Identify all lines of the data containing the string "pixels" and copy them.
== Source records ==
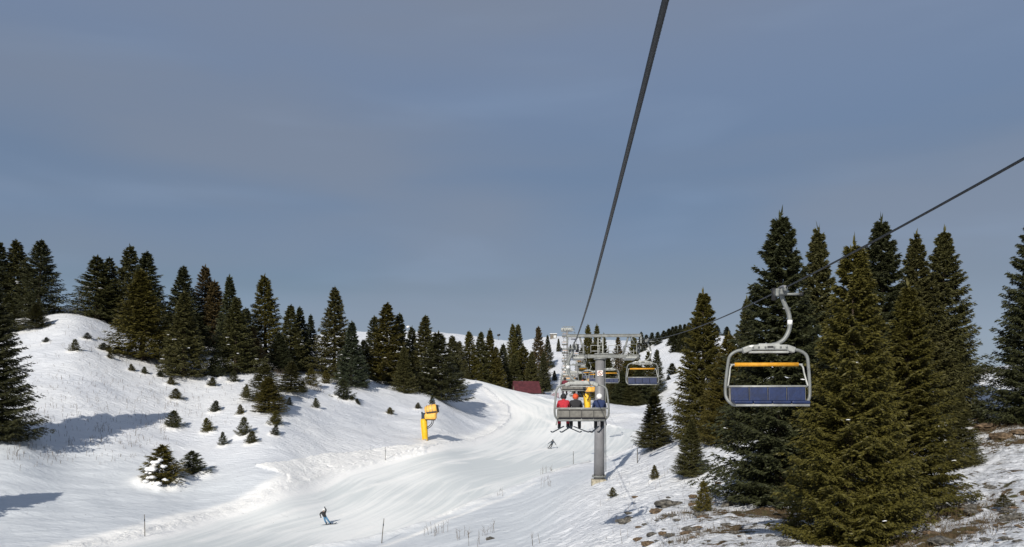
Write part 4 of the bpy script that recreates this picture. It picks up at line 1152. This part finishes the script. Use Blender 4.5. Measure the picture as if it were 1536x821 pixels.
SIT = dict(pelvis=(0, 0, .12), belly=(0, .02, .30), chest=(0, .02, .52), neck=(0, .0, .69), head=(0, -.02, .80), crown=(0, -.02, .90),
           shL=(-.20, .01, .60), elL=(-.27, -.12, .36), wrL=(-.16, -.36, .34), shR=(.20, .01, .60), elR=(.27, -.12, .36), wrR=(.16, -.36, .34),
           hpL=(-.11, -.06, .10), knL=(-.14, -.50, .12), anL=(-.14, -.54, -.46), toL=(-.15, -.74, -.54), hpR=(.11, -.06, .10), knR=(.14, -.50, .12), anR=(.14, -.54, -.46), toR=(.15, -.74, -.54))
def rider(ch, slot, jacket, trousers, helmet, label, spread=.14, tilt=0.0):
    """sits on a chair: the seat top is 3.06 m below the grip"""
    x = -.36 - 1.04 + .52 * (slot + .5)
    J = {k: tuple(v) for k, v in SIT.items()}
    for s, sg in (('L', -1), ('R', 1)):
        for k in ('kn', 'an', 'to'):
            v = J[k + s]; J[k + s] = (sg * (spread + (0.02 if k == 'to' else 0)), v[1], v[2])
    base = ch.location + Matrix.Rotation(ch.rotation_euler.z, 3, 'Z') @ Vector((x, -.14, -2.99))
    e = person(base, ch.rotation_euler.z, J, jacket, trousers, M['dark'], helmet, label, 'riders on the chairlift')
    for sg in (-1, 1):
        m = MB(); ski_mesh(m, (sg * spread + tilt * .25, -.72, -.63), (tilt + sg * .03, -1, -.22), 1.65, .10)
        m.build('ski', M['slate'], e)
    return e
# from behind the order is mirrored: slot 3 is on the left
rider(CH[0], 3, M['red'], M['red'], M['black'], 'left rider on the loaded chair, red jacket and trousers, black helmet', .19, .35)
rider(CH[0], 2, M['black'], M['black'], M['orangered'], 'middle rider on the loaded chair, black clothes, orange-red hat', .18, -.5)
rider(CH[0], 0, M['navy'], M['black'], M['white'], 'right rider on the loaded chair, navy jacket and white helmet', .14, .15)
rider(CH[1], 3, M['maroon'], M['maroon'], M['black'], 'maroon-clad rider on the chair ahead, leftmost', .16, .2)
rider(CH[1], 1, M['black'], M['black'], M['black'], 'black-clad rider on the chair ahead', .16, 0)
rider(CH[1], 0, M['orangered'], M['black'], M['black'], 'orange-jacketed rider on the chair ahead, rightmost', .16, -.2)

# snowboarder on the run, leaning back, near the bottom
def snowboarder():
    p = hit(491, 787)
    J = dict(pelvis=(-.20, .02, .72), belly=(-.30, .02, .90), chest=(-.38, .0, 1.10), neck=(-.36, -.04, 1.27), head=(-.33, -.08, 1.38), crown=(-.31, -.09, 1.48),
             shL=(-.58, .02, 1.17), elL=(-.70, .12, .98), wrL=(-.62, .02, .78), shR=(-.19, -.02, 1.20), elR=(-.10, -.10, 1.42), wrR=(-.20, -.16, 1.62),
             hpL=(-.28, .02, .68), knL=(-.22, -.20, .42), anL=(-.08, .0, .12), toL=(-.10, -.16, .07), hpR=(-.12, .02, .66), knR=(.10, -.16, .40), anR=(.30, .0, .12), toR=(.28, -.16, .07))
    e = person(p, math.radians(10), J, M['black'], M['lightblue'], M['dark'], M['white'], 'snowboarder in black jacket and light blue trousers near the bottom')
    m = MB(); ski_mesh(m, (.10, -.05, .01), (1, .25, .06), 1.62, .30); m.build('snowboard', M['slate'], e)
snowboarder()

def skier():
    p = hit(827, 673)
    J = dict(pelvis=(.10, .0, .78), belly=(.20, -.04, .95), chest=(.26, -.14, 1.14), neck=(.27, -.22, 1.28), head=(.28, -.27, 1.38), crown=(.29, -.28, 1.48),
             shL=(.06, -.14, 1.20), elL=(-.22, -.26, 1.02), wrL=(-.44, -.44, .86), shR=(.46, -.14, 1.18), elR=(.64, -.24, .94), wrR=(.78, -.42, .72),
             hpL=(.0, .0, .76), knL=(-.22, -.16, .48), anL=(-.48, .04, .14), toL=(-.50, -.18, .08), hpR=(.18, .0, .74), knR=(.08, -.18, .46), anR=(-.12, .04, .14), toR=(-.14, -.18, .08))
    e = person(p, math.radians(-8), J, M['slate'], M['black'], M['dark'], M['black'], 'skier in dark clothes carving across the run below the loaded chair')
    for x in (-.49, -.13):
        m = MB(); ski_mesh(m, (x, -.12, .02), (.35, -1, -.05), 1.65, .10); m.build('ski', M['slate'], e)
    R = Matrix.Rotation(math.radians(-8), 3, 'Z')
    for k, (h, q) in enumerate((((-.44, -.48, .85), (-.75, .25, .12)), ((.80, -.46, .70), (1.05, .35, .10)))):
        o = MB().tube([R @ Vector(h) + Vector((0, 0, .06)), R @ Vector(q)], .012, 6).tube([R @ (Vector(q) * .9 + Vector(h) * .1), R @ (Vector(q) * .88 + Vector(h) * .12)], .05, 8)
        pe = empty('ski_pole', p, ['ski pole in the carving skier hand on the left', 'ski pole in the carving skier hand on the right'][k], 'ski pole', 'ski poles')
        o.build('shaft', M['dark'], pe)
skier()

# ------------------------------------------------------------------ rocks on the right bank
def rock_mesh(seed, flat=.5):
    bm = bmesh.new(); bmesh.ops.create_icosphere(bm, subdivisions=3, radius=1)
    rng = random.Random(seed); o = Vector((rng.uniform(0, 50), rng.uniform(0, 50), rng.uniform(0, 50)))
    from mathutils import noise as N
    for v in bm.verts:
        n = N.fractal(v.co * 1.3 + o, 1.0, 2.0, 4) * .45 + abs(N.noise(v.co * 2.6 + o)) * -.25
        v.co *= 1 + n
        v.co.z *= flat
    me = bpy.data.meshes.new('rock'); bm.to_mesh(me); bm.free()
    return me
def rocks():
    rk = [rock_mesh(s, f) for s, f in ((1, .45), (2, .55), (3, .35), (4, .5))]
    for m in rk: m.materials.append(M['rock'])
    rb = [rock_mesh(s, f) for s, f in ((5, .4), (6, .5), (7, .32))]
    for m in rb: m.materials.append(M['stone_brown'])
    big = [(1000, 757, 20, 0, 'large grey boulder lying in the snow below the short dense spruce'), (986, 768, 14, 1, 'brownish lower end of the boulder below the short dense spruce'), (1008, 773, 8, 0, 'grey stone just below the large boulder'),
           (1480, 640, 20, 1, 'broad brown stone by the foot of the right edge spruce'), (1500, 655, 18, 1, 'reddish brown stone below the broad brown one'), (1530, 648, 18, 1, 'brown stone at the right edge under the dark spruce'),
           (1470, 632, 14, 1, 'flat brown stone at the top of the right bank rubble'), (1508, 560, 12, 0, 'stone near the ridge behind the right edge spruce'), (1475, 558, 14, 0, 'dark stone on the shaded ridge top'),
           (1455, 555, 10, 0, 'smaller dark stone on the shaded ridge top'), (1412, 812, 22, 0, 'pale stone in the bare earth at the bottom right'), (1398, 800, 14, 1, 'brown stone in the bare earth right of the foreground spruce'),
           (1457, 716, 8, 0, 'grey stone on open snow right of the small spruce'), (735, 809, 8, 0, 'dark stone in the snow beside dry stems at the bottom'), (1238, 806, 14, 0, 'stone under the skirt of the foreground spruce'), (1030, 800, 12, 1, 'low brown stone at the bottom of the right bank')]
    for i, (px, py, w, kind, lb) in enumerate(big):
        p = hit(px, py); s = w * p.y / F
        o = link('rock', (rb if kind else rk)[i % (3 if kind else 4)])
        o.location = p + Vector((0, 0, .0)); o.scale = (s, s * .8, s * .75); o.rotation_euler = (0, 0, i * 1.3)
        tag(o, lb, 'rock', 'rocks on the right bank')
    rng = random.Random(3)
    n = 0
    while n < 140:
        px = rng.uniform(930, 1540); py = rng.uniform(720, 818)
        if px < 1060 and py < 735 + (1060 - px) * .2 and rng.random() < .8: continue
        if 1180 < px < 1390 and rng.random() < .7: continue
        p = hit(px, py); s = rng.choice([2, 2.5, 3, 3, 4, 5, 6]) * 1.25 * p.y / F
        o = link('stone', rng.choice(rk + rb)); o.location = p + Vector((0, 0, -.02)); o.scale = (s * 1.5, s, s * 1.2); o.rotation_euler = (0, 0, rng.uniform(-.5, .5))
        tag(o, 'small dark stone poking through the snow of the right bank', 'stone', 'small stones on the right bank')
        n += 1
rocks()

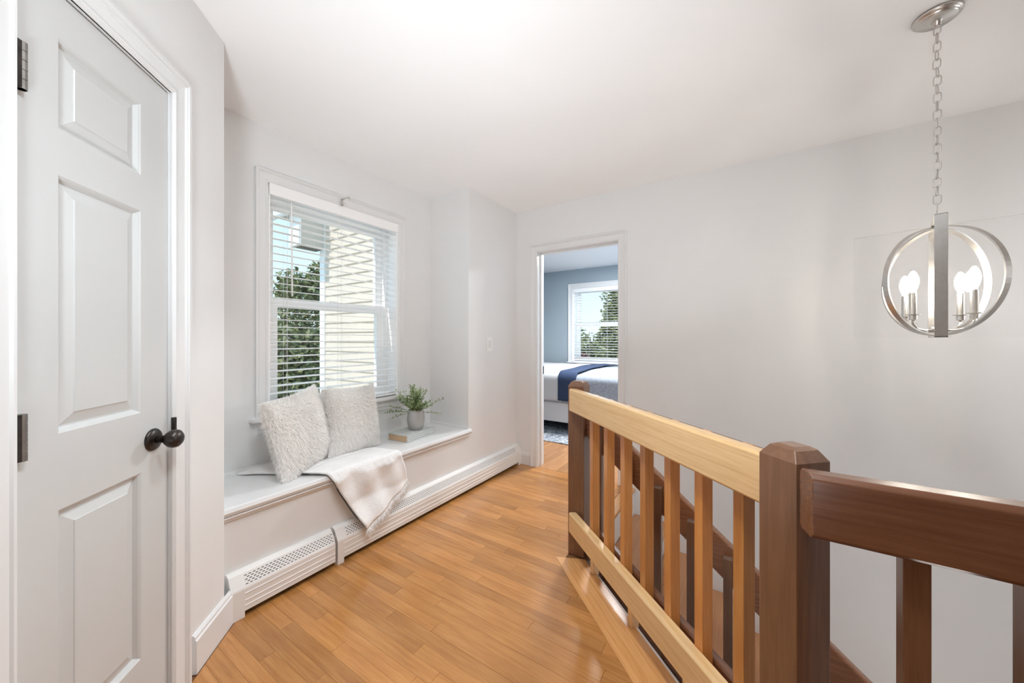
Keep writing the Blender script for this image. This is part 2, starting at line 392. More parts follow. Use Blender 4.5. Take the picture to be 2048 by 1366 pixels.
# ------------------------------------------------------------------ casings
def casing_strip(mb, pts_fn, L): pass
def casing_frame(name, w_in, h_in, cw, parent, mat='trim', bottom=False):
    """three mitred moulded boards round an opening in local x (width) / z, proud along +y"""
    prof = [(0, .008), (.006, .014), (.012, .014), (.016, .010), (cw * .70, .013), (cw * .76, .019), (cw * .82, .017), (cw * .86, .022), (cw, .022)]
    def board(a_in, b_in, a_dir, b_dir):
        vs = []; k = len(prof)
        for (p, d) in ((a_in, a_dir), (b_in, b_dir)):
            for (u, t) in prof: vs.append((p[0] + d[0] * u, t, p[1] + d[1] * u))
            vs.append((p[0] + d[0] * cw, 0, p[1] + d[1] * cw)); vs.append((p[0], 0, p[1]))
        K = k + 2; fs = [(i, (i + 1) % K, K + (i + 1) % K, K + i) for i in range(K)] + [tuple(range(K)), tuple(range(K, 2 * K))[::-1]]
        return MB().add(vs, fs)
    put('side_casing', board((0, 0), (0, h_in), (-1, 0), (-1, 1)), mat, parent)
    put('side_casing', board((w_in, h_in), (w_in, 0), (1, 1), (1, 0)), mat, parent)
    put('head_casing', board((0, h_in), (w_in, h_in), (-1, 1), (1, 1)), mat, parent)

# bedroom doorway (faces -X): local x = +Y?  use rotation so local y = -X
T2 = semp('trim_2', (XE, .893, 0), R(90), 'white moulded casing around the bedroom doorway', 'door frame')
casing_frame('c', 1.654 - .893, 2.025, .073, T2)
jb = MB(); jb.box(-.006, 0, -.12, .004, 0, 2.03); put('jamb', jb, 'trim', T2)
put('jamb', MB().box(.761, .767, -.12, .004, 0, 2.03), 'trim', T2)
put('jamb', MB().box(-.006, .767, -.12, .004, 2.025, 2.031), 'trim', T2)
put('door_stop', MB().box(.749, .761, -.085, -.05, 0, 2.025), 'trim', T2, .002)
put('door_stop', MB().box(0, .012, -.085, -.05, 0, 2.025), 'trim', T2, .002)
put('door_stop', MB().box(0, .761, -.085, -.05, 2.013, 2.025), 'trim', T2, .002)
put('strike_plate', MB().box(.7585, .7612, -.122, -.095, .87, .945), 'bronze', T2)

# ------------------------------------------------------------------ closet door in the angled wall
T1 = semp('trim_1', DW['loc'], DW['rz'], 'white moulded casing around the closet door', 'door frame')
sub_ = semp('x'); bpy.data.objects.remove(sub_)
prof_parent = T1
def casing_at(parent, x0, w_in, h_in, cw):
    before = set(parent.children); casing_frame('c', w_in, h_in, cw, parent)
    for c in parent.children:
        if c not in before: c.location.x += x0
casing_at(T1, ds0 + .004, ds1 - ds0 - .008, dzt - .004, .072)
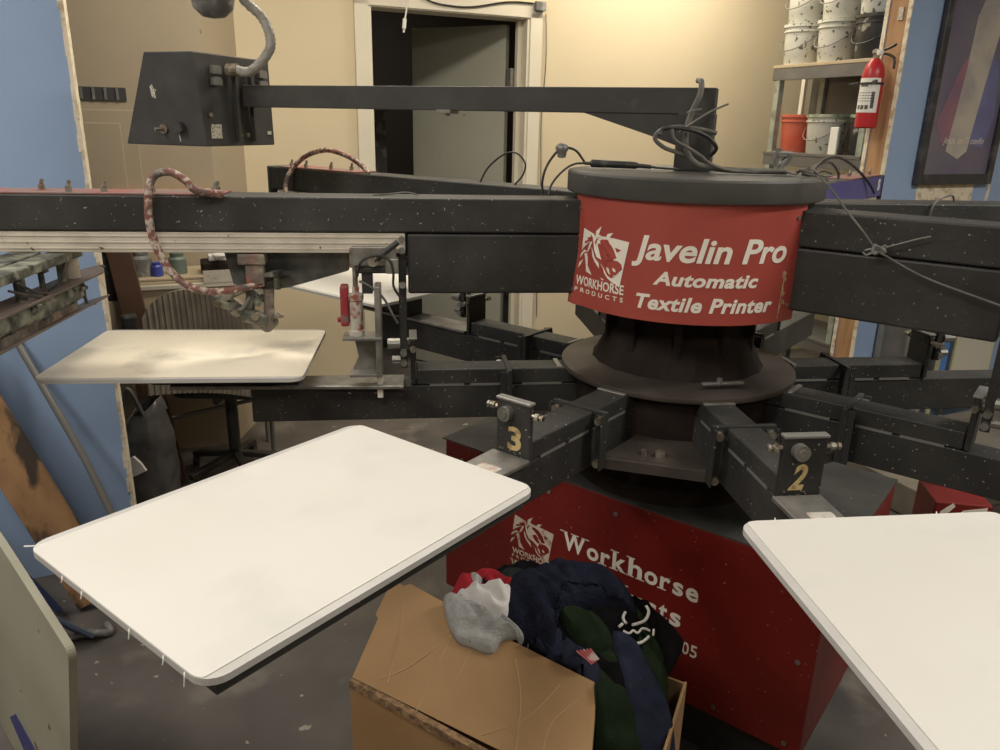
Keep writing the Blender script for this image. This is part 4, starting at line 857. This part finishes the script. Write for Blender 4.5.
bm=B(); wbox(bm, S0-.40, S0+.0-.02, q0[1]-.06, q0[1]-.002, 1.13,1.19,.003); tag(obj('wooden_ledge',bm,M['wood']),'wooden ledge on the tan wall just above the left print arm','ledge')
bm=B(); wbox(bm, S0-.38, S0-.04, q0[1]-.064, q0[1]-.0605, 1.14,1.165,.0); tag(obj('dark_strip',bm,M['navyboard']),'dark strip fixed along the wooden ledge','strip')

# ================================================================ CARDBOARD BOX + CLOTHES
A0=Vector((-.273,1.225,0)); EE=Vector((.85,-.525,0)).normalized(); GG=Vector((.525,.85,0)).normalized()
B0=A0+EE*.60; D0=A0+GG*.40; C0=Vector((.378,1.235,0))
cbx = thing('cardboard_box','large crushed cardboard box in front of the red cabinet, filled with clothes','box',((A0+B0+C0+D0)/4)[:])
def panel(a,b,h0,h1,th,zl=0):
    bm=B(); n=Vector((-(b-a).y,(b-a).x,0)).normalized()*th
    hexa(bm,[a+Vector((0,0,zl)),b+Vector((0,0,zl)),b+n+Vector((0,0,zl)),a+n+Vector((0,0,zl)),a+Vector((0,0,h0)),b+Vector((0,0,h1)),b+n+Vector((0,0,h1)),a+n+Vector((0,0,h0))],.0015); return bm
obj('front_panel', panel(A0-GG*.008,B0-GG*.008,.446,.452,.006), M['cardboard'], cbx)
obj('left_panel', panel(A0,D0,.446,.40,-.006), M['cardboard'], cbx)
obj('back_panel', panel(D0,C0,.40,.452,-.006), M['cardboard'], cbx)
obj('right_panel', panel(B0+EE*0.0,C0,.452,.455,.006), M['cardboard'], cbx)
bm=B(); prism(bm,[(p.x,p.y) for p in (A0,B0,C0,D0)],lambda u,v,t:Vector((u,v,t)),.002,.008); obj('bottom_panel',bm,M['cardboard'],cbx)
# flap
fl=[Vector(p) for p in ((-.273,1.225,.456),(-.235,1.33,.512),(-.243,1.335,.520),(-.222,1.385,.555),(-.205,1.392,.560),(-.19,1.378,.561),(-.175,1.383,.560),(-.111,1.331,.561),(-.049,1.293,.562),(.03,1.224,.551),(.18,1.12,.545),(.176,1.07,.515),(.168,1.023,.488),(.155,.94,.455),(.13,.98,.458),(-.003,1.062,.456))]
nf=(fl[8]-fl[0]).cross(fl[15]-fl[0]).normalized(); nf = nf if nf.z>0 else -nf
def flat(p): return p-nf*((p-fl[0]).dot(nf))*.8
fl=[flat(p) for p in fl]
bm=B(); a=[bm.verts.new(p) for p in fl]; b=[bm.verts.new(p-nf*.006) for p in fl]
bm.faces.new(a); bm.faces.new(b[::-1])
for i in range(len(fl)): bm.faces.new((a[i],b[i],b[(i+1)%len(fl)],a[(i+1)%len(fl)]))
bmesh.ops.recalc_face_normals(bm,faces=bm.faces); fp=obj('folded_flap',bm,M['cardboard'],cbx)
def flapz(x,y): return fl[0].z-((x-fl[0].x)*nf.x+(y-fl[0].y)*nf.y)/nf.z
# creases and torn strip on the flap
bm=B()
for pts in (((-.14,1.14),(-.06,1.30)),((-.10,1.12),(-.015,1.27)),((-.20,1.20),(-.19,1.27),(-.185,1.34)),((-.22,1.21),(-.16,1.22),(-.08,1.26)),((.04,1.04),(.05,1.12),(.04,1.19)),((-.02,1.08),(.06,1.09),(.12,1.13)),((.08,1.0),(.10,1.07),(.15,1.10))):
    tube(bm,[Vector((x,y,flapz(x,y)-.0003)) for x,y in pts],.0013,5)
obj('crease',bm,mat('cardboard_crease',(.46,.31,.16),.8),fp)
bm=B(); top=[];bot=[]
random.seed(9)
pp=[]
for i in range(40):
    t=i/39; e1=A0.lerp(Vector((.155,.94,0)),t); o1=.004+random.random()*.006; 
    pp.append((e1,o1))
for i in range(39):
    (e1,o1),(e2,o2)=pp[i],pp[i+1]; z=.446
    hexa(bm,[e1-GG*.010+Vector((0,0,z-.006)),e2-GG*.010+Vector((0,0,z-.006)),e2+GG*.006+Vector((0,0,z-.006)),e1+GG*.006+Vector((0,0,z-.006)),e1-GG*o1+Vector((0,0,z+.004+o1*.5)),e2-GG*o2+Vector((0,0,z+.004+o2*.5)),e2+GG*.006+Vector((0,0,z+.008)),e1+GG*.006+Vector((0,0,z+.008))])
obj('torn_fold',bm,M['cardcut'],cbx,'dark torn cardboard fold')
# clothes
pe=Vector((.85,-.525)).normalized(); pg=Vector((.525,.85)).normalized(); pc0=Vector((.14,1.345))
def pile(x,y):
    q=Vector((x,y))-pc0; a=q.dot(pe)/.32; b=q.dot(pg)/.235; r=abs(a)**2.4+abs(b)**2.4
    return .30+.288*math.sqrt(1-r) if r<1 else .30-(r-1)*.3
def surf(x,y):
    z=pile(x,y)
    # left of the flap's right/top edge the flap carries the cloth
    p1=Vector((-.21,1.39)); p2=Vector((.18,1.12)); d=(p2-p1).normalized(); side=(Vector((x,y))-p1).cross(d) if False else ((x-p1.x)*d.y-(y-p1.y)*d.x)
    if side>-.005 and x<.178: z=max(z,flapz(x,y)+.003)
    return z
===
_Answer for this exercise_.
Write part 4 of the bpy script that recreates this picture. It picks up at line 1152. This part finishes the script. Use Blender 4.5. Measure the picture as if it were 1536x821 pixels.
Keep writing the Blender script for this image. This is part 2, starting at line 392. More parts follow. Use Blender 4.5. Take the picture to be 2048 by 1366 pixels.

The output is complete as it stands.